In the NSF Learning across Networked and Emerging Spaces (LANES) project, conceived and coordinated by Reed Stevens (Northwestern University) and Katie Headrick Taylor (University of Washington), we were extending research of the Learning in Formal and Informal Environments (LIFE) Center. Our particular part of the project focused on how new media and digital technologies were reconfiguring family life, especially given the proliferation of mobile devices in home environments. Our team investigated what these changes in learning looked like in 13 homes in 2 US cities, and used ethnographic methods to explore the technological texture of very diverse families’ lives.
Children Learning to Maintain Technologies
In my doctoral dissertation study that emerged from this research, I theorized how families were performing “routine maintenance” through their changing media and tech engagement. I saw maintenance on at least three scales: the scale of the family (i.e., maintaining relationships with each other); the scale of the activity (i.e., keeping everyday routines going through their regular maintenance of technologies), and the scale of the social order (i.e., technology served to stabilize historical patterns in social life).
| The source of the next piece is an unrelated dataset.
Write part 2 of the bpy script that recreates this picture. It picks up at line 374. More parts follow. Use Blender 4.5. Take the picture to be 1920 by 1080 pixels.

Some of my subsequent work has extended these findings about children maintaining technologies at home to ask: where else are children learning to perform care and maintenance for technology? What sorts of technologies require routine maintenance? And how can we design learning environments or learning technologies based on cradle-to-cradle principles of design, or what I call “re-new-ability” of learning design? I also continue to research the gendered division of labor I observed in homes, informed by feminist scholarship in STS and beyond.